BEGIN DATA PROVIDED

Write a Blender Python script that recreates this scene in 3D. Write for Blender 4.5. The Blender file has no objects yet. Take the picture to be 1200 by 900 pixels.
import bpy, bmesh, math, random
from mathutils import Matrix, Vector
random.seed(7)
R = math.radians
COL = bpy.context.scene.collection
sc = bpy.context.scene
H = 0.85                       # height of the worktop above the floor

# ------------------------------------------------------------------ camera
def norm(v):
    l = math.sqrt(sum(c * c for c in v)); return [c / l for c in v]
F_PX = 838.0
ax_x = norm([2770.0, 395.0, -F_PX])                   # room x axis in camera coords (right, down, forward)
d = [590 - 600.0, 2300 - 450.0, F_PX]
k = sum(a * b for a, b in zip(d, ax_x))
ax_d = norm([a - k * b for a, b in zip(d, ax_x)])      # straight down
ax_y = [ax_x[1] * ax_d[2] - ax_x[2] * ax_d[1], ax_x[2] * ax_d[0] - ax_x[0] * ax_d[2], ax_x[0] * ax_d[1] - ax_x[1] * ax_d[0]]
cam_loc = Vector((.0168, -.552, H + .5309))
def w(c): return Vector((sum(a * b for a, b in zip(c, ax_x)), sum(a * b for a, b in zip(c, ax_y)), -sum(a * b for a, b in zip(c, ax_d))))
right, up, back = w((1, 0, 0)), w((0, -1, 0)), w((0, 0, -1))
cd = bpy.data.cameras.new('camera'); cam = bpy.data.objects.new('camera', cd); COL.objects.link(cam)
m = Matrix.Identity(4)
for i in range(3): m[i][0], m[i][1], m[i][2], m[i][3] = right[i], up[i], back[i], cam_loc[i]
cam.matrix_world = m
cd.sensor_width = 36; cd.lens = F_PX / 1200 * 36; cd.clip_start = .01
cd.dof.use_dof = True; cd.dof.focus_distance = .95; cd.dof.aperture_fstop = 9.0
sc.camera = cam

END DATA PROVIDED

WHAT YOU NEED TO DO =>
Reproduce the material verbatim, line by line.

RESULT FOR THIS EXERCISE =>
Write a Blender Python script that recreates this scene in 3D. Write for Blender 4.5. The Blender file has no objects yet. Take the picture to be 1200 by 900 pixels.
import bpy, bmesh, math, random
from mathutils import Matrix, Vector
random.seed(7)
R = math.radians
COL = bpy.context.scene.collection
sc = bpy.context.scene
H = 0.85                       # height of the worktop above the floor

# ------------------------------------------------------------------ camera
def norm(v):
    l = math.sqrt(sum(c * c for c in v)); return [c / l for c in v]
F_PX = 838.0
ax_x = norm([2770.0, 395.0, -F_PX])                   # room x axis in camera coords (right, down, forward)
d = [590 - 600.0, 2300 - 450.0, F_PX]
k = sum(a * b for a, b in zip(d, ax_x))
ax_d = norm([a - k * b for a, b in zip(d, ax_x)])      # straight down
ax_y = [ax_x[1] * ax_d[2] - ax_x[2] * ax_d[1], ax_x[2] * ax_d[0] - ax_x[0] * ax_d[2], ax_x[0] * ax_d[1] - ax_x[1] * ax_d[0]]
cam_loc = Vector((.0168, -.552, H + .5309))
def w(c): return Vector((sum(a * b for a, b in zip(c, ax_x)), sum(a * b for a, b in zip(c, ax_y)), -sum(a * b for a, b in zip(c, ax_d))))
right, up, back = w((1, 0, 0)), w((0, -1, 0)), w((0, 0, -1))
cd = bpy.data.cameras.new('camera'); cam = bpy.data.objects.new('camera', cd); COL.objects.link(cam)
m = Matrix.Identity(4)
for i in range(3): m[i][0], m[i][1], m[i][2], m[i][3] = right[i], up[i], back[i], cam_loc[i]
cam.matrix_world = m
cd.sensor_width = 36; cd.lens = F_PX / 1200 * 36; cd.clip_start = .01
cd.dof.use_dof = True; cd.dof.focus_distance = .95; cd.dof.aperture_fstop = 9.0
sc.camera = cam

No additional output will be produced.